Der Wagen ist nicht sexy. Er ist nicht besonders stark Motorisiert – gerade mal 115 PS schlummern unter seiner Haube. Er ist nicht besonders zuverlässig. Er müffelt nach Zigaretten, Duftbaum und Männerschweiß. Sein Blech rostet und er hat einen Hagelschaden. Sein Geburtsname lautet Opel Omega 2.0i. Farbe: Rentnersilber Metallic. Heute nur noch „Der Ommi“ genannt.
Warum in aller Welt fährt man so ein Auto? Die einfachste Antwort wäre „Weil ich es kann.“
Stimmt aber nicht uneingeschränkt. Man fährt so ein Auto aus anderen Gründen. Zum einen sagt er ja nicht aus, dass man sich nichts besseres leisten kann. Dieser Wagen sagt schon von vorn herein, das man ihn fährt, weil man es will. Ich liebe die Freiheit die er mir gibt. Einerseits natürlich die typische Autofreiheit, die einem jeder PKW gibt, außer welche aus englischer Produktion: Die Möglichkeit von A nach B zu kommen.
Aber er kann noch mehr. Im Vergleich zu einem Neuwagen bedeutet er 100%ige Gestaltungsfreiheit. Solange bis der TÜV kommt. Wenn ich will bemale ich ihn mit Fingerfarbe. Und das will ich oft.
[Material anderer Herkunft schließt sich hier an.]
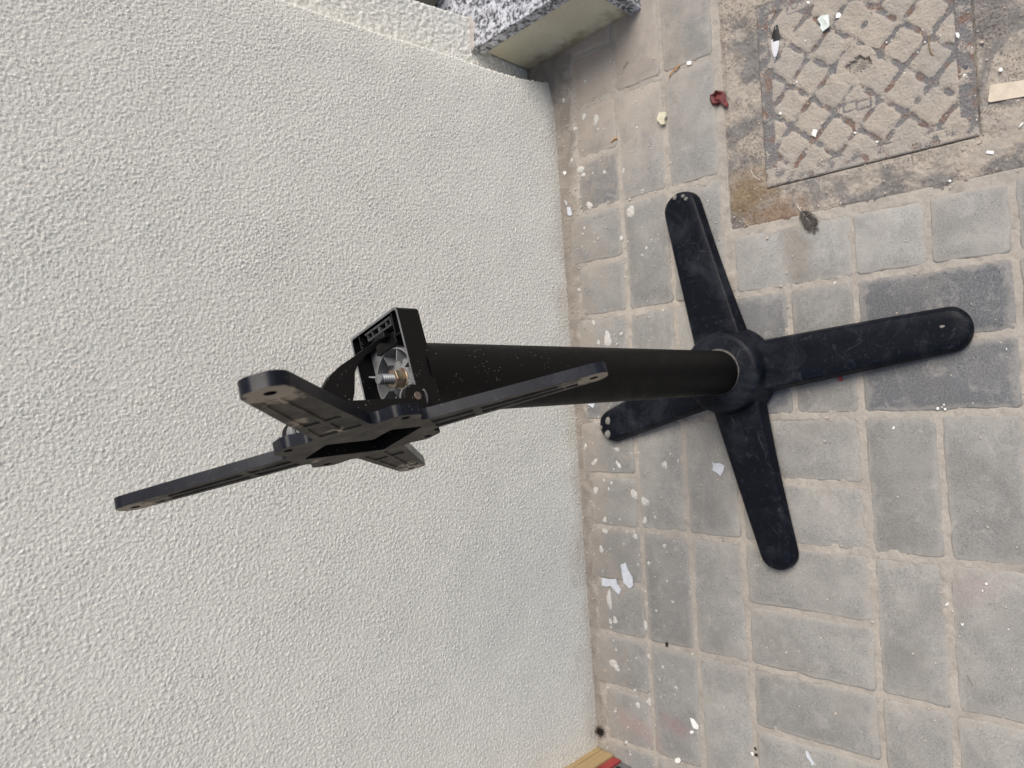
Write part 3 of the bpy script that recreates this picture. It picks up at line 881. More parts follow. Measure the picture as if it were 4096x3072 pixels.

Wenn ich Bock habe, knalle ich halt einen neuen Aufkleber drauf. Auch wenn da schon 248 andere Sticker kleben. Notizen kann ich mit dem Edding draufkrickeln. Brauche ich eine gute Aussicht, setze ich mich aufs Dach.
Und dann das Fahrgefühl. Die Karre schaukelt beim Bremsen wie ein Schiff in Seenot. Die Nase reckt er beim Gasgeben gen Himmel. Und beides hat nicht den Ursprung in ausgelutschten Fahrwerkskomponenten. Das muss so! So stellte man sich in den 80ern eine moderne Oberklasselimousine vor. Es setzt sich im Innenraum fort. Weiche und bequeme Sessel mit Edelveloursbezug, für die Sport ein Fremdwort ist und Seitenhalt eine japanische Kunstform. Hinten eine Rückbank auf der man prima schlafen kann. So weich und kuschelig wie Omas Sofa.
Über die sehr übersichtlichen Kosten will ich hier nicht schwadronieren. Doch selbst wenn der Bock teuer wie vergoldete Trüffel im ersten Mondrestaurant wäre, würde ich ihn geil finden. Ist er aber nicht.
Außerdem bevormundet er mich nicht. Er sagt mir nicht, dass ich das Licht oder den Scheibenwischer einschalten muss. Er hat nur gut und gerne 10 Knöpfe die eine Funktion haben. Und die meisten sind lediglich für Warnblinker, Scheibenwischer und Heizung.
Außerdem hat er eine Seele. Ich behaupte einfach mal, das jedes Auto eine Seele bekommt. Sie wird ihm durch seinen Fahrer geben. Aber auch durch das Alter, durch seine Eigenheiten, Macken, und Qualitäten. Für mich ist der Wagen wie ein Freund. Ich kann mich auf ihn verlassen. Ich leide mit ihm wenn er kränkelt und versuche ihm zu helfen. Zwischendurch beschenke ich ihn. Und ich kann mich meistens auf ihn verlassen. Halt wie bei einem menschlichen Freund.
Ergo haben auch Neuwagen eine Seele. Nur wer mag schon Leute, die dauernd klugscheißen, herum jammern, alles besser wissen, einem ins Wort fallen, zudem noch zickig sind, einem das Geld bei jeder Gelegenheit aus der Tasche ziehen und keine Nehmerqualitäten haben. Dabei aber aussehen wollen wie frisch aus dem Fitnesscenter und dabei in Wirklichkeit, bei aller Fahrwerkshärte und Korsettsitzgarnituren, total übergewichtig sind. Auch optisch. Einzelne dieser Makel wären ganz OK. Ja sogar Sympatisch wenn sie aufgewogen werden durch positive Attribute. Aber in der Masse macht es ein Auto einfach unausstehlich. Genau wie einen Menschen.